REQUIRED TASK
Identify all lines of the data containing the string "parts" and copy them.

* Begin DATA PROVIDED *

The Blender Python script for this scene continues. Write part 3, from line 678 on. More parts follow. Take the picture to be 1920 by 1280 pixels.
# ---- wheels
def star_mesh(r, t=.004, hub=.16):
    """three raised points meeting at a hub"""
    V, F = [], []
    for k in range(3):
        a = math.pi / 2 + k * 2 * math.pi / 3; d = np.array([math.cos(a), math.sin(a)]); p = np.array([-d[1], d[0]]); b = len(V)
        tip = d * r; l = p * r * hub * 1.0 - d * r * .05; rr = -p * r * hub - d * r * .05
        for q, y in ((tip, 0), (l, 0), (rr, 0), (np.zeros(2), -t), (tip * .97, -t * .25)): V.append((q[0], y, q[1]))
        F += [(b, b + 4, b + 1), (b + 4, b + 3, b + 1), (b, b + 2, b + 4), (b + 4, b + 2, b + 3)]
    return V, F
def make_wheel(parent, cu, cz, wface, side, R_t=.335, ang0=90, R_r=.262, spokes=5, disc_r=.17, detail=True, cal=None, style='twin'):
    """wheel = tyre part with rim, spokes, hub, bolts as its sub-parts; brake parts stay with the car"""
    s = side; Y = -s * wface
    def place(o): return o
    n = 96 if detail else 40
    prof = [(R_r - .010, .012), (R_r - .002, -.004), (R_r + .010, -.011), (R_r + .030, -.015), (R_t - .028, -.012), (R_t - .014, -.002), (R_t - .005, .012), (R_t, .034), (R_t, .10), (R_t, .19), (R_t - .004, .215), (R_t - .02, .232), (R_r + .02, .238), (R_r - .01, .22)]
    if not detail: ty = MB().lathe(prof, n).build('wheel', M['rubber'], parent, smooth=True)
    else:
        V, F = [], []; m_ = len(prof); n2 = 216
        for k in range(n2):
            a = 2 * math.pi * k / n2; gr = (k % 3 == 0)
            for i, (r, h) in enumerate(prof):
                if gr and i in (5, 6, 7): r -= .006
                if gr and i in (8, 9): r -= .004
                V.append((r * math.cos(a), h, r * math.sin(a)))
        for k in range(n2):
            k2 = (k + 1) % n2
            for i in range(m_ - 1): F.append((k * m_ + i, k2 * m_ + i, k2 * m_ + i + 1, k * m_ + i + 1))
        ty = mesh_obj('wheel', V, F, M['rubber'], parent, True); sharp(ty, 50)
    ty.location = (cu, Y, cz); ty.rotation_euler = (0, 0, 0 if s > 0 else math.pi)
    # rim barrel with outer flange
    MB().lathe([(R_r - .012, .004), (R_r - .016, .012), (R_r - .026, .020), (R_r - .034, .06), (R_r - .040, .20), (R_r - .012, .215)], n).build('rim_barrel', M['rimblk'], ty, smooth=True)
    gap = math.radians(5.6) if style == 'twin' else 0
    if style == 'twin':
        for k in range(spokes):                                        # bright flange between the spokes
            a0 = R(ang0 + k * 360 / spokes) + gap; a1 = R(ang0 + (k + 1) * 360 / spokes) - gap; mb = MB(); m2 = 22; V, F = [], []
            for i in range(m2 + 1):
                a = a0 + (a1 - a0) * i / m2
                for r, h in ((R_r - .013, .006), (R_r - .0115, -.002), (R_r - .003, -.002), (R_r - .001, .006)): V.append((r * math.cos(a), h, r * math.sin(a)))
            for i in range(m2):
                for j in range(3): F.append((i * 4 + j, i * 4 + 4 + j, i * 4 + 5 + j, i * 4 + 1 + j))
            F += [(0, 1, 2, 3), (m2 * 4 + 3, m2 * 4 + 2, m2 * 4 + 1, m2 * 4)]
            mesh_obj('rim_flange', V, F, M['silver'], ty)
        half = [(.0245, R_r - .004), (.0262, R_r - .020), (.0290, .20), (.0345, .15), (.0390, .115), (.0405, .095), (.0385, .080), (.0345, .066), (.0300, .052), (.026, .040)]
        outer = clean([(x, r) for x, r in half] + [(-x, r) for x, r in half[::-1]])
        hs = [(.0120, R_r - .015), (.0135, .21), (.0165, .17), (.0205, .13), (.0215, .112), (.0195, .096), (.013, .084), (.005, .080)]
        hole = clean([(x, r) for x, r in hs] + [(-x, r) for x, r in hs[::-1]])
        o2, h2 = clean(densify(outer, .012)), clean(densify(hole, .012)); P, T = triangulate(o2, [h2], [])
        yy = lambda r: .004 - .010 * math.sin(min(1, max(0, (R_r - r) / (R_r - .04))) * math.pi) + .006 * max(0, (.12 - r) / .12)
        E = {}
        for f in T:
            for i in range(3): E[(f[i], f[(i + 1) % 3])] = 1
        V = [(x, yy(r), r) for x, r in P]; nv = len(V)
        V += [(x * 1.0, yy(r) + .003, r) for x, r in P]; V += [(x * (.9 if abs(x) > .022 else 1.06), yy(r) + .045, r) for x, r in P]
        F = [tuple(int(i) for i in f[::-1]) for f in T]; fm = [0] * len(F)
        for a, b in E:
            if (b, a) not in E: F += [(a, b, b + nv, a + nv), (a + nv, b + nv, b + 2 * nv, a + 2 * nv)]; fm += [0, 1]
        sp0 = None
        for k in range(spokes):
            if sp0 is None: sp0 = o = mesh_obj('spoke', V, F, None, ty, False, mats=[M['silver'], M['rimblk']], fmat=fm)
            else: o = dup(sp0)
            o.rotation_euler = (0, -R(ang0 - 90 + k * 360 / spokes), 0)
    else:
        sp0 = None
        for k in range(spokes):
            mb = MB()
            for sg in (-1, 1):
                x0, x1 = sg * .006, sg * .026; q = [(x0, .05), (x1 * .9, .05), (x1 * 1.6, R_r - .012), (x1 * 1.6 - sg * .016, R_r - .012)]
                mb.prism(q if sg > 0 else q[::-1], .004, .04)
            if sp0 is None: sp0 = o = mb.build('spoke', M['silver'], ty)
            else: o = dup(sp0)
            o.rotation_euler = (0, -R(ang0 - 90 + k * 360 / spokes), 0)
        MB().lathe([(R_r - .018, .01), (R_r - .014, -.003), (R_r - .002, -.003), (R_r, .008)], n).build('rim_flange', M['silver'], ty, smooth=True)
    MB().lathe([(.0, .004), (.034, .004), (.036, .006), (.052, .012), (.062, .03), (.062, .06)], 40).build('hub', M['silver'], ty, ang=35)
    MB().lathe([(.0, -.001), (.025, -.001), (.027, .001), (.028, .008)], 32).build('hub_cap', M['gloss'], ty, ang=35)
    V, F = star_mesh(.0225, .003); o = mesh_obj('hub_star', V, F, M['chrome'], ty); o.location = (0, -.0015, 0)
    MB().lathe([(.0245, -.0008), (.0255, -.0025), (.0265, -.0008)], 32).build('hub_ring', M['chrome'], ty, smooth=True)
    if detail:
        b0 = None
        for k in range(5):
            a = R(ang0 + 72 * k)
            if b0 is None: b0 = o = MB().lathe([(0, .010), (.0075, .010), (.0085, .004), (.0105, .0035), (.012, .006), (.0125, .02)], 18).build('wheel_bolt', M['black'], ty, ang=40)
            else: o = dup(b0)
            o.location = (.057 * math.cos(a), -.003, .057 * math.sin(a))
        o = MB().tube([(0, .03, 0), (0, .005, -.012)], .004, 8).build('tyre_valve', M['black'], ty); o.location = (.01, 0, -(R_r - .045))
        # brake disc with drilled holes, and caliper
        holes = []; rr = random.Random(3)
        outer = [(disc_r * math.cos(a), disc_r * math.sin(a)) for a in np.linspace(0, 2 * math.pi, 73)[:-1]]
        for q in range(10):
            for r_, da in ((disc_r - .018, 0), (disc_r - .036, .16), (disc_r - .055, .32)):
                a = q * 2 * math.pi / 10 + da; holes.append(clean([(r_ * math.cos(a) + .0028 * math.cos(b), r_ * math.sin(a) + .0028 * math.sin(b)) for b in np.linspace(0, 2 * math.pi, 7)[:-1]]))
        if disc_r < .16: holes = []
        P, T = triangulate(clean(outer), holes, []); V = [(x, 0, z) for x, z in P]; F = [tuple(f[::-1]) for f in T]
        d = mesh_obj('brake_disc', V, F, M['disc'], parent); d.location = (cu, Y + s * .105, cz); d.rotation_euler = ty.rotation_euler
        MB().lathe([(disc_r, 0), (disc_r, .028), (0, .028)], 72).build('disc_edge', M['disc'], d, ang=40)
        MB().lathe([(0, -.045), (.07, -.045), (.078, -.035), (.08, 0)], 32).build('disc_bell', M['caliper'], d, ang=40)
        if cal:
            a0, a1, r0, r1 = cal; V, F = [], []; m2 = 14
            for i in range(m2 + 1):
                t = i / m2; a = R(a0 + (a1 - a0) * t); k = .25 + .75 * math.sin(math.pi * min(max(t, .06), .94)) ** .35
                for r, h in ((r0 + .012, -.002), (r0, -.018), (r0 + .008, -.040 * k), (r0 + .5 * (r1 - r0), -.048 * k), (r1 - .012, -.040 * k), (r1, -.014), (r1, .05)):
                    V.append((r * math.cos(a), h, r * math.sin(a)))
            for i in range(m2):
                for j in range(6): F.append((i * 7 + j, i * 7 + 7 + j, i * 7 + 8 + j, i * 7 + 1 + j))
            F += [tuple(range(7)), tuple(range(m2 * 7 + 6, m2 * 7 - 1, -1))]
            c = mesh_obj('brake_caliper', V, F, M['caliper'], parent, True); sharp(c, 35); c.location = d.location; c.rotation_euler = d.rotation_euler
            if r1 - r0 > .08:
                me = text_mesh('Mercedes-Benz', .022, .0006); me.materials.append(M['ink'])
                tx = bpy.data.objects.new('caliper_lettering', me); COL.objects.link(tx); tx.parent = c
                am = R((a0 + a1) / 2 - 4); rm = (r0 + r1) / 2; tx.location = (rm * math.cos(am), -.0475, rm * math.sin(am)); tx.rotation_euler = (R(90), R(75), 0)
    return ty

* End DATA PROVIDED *

EXERCISE RESPONSE
The Blender Python script for this scene continues. Write part 3, from line 678 on. More parts follow. Take the picture to be 1920 by 1280 pixels.
    """wheel = tyre part with rim, spokes, hub, bolts as its sub-parts; brake parts stay with the car"""